# [Set task]
Copy all the data exactly, except the pictures.

# [Information provided]

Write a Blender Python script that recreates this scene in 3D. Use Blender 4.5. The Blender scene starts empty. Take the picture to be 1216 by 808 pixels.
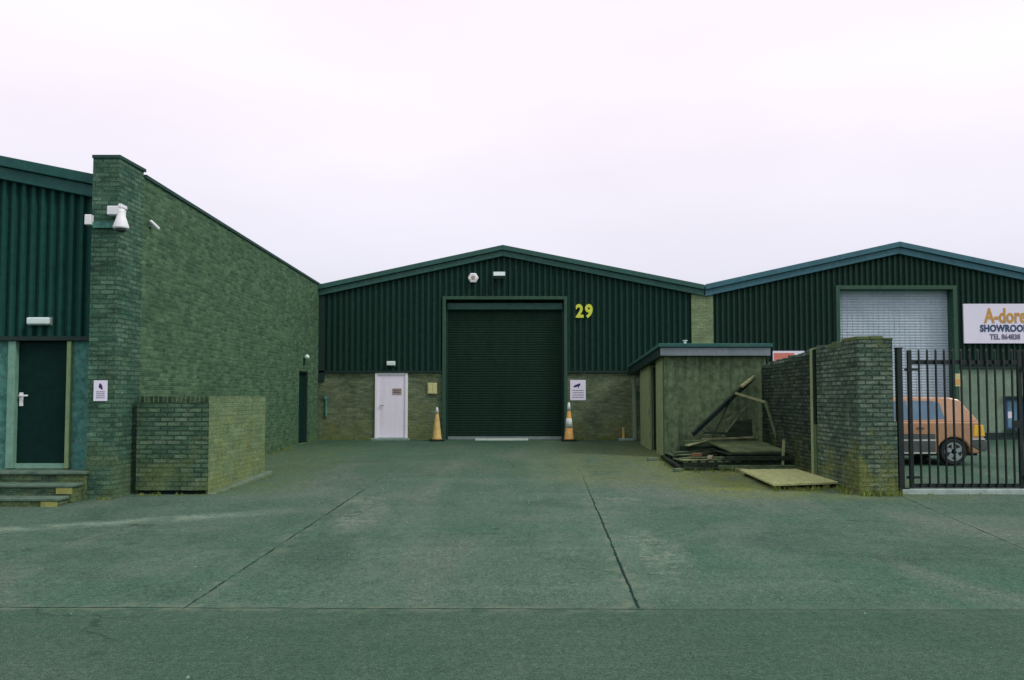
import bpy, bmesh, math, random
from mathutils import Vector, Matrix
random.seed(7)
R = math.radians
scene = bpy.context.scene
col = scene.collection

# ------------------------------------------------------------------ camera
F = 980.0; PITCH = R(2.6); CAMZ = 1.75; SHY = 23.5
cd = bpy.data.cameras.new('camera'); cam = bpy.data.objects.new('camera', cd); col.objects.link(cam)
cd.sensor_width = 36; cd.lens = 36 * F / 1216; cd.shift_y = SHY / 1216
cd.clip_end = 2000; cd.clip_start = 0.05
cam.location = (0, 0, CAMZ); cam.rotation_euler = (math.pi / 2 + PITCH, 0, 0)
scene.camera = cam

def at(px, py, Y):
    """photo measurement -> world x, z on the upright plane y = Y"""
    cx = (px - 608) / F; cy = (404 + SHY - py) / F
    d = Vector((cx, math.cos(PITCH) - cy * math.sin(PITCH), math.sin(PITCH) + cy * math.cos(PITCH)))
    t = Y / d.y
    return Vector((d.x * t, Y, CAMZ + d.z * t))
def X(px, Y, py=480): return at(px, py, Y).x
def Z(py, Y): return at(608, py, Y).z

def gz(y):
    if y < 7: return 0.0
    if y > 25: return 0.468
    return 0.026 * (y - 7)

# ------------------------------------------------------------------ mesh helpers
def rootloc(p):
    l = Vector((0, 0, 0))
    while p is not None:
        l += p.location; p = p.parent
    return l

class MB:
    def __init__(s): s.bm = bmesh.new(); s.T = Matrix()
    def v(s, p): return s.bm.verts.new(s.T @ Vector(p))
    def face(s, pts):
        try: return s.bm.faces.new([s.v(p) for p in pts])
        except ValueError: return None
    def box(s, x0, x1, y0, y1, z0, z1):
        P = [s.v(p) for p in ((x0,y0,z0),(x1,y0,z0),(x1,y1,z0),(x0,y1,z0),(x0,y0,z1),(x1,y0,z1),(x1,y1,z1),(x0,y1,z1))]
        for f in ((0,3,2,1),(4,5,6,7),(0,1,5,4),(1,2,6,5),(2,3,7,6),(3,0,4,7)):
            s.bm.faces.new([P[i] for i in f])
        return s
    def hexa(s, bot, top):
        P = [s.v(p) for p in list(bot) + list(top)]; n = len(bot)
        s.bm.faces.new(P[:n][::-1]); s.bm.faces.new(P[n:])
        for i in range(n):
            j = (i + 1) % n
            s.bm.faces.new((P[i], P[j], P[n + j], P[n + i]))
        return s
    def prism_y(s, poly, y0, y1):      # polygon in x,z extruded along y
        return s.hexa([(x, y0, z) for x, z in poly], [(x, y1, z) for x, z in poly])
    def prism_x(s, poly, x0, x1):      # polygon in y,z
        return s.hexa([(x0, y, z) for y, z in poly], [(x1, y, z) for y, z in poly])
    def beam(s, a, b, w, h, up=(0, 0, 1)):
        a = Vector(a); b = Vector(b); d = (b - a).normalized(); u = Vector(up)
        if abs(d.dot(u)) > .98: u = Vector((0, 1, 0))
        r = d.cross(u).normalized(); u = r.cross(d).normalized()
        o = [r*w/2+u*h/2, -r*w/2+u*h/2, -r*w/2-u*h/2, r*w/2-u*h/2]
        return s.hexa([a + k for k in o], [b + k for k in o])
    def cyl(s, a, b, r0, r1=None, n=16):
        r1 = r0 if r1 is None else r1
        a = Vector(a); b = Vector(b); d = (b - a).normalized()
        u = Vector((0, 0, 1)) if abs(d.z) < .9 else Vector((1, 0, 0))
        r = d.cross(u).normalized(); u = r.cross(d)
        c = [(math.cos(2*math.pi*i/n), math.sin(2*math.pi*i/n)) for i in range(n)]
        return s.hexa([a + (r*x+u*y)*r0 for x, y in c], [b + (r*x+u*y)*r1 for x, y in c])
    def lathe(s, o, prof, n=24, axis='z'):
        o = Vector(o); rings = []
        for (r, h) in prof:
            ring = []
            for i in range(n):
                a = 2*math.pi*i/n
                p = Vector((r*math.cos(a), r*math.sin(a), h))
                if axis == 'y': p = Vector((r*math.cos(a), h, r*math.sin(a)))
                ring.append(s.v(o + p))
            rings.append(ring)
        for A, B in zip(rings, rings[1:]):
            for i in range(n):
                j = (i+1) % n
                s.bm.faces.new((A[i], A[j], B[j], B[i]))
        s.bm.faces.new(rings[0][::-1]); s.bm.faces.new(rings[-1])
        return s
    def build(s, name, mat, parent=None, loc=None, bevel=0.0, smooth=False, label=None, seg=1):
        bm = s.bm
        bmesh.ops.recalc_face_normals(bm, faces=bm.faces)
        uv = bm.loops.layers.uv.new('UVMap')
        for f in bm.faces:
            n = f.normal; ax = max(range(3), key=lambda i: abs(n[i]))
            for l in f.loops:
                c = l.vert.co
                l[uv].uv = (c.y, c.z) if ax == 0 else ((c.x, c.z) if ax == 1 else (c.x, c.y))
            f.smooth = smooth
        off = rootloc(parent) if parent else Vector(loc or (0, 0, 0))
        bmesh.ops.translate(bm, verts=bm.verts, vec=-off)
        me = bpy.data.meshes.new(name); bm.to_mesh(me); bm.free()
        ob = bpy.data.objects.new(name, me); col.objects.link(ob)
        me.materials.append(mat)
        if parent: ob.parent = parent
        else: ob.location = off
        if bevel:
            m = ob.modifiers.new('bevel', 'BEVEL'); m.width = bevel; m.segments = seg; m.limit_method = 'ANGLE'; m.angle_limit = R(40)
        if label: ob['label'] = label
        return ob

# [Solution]
Write a Blender Python script that recreates this scene in 3D. Use Blender 4.5. The Blender scene starts empty. Take the picture to be 1216 by 808 pixels.
import bpy, bmesh, math, random
from mathutils import Vector, Matrix
random.seed(7)
R = math.radians
scene = bpy.context.scene
col = scene.collection

# ------------------------------------------------------------------ camera
F = 980.0; PITCH = R(2.6); CAMZ = 1.75; SHY = 23.5
cd = bpy.data.cameras.new('camera'); cam = bpy.data.objects.new('camera', cd); col.objects.link(cam)
cd.sensor_width = 36; cd.lens = 36 * F / 1216; cd.shift_y = SHY / 1216
cd.clip_end = 2000; cd.clip_start = 0.05
cam.location = (0, 0, CAMZ); cam.rotation_euler = (math.pi / 2 + PITCH, 0, 0)
scene.camera = cam

def at(px, py, Y):
    """photo measurement -> world x, z on the upright plane y = Y"""
    cx = (px - 608) / F; cy = (404 + SHY - py) / F
    d = Vector((cx, math.cos(PITCH) - cy * math.sin(PITCH), math.sin(PITCH) + cy * math.cos(PITCH)))
    t = Y / d.y
    return Vector((d.x * t, Y, CAMZ + d.z * t))
def X(px, Y, py=480): return at(px, py, Y).x
def Z(py, Y): return at(608, py, Y).z

def gz(y):
    if y < 7: return 0.0
    if y > 25: return 0.468
    return 0.026 * (y - 7)

# ------------------------------------------------------------------ mesh helpers
def rootloc(p):
    l = Vector((0, 0, 0))
    while p is not None:
        l += p.location; p = p.parent
    return l

class MB:
    def __init__(s): s.bm = bmesh.new(); s.T = Matrix()
    def v(s, p): return s.bm.verts.new(s.T @ Vector(p))
    def face(s, pts):
        try: return s.bm.faces.new([s.v(p) for p in pts])
        except ValueError: return None
    def box(s, x0, x1, y0, y1, z0, z1):
        P = [s.v(p) for p in ((x0,y0,z0),(x1,y0,z0),(x1,y1,z0),(x0,y1,z0),(x0,y0,z1),(x1,y0,z1),(x1,y1,z1),(x0,y1,z1))]
        for f in ((0,3,2,1),(4,5,6,7),(0,1,5,4),(1,2,6,5),(2,3,7,6),(3,0,4,7)):
            s.bm.faces.new([P[i] for i in f])
        return s
    def hexa(s, bot, top):
        P = [s.v(p) for p in list(bot) + list(top)]; n = len(bot)
        s.bm.faces.new(P[:n][::-1]); s.bm.faces.new(P[n:])
        for i in range(n):
            j = (i + 1) % n
            s.bm.faces.new((P[i], P[j], P[n + j], P[n + i]))
        return s
    def prism_y(s, poly, y0, y1):      # polygon in x,z extruded along y
        return s.hexa([(x, y0, z) for x, z in poly], [(x, y1, z) for x, z in poly])
    def prism_x(s, poly, x0, x1):      # polygon in y,z
        return s.hexa([(x0, y, z) for y, z in poly], [(x1, y, z) for y, z in poly])
    def beam(s, a, b, w, h, up=(0, 0, 1)):
        a = Vector(a); b = Vector(b); d = (b - a).normalized(); u = Vector(up)
        if abs(d.dot(u)) > .98: u = Vector((0, 1, 0))
        r = d.cross(u).normalized(); u = r.cross(d).normalized()
        o = [r*w/2+u*h/2, -r*w/2+u*h/2, -r*w/2-u*h/2, r*w/2-u*h/2]
        return s.hexa([a + k for k in o], [b + k for k in o])
    def cyl(s, a, b, r0, r1=None, n=16):
        r1 = r0 if r1 is None else r1
        a = Vector(a); b = Vector(b); d = (b - a).normalized()
        u = Vector((0, 0, 1)) if abs(d.z) < .9 else Vector((1, 0, 0))
        r = d.cross(u).normalized(); u = r.cross(d)
        c = [(math.cos(2*math.pi*i/n), math.sin(2*math.pi*i/n)) for i in range(n)]
        return s.hexa([a + (r*x+u*y)*r0 for x, y in c], [b + (r*x+u*y)*r1 for x, y in c])
    def lathe(s, o, prof, n=24, axis='z'):
        o = Vector(o); rings = []
        for (r, h) in prof:
            ring = []
            for i in range(n):
                a = 2*math.pi*i/n
                p = Vector((r*math.cos(a), r*math.sin(a), h))
                if axis == 'y': p = Vector((r*math.cos(a), h, r*math.sin(a)))
                ring.append(s.v(o + p))
            rings.append(ring)
        for A, B in zip(rings, rings[1:]):
            for i in range(n):
                j = (i+1) % n
                s.bm.faces.new((A[i], A[j], B[j], B[i]))
        s.bm.faces.new(rings[0][::-1]); s.bm.faces.new(rings[-1])
        return s
    def build(s, name, mat, parent=None, loc=None, bevel=0.0, smooth=False, label=None, seg=1):
        bm = s.bm
        bmesh.ops.recalc_face_normals(bm, faces=bm.faces)
        uv = bm.loops.layers.uv.new('UVMap')
        for f in bm.faces:
            n = f.normal; ax = max(range(3), key=lambda i: abs(n[i]))
            for l in f.loops:
                c = l.vert.co
                l[uv].uv = (c.y, c.z) if ax == 0 else ((c.x, c.z) if ax == 1 else (c.x, c.y))
            f.smooth = smooth
        off = rootloc(parent) if parent else Vector(loc or (0, 0, 0))
        bmesh.ops.translate(bm, verts=bm.verts, vec=-off)
        me = bpy.data.meshes.new(name); bm.to_mesh(me); bm.free()
        ob = bpy.data.objects.new(name, me); col.objects.link(ob)
        me.materials.append(mat)
        if parent: ob.parent = parent
        else: ob.location = off
        if bevel:
            m = ob.modifiers.new('bevel', 'BEVEL'); m.width = bevel; m.segments = seg; m.limit_method = 'ANGLE'; m.angle_limit = R(40)
        if label: ob['label'] = label
        return ob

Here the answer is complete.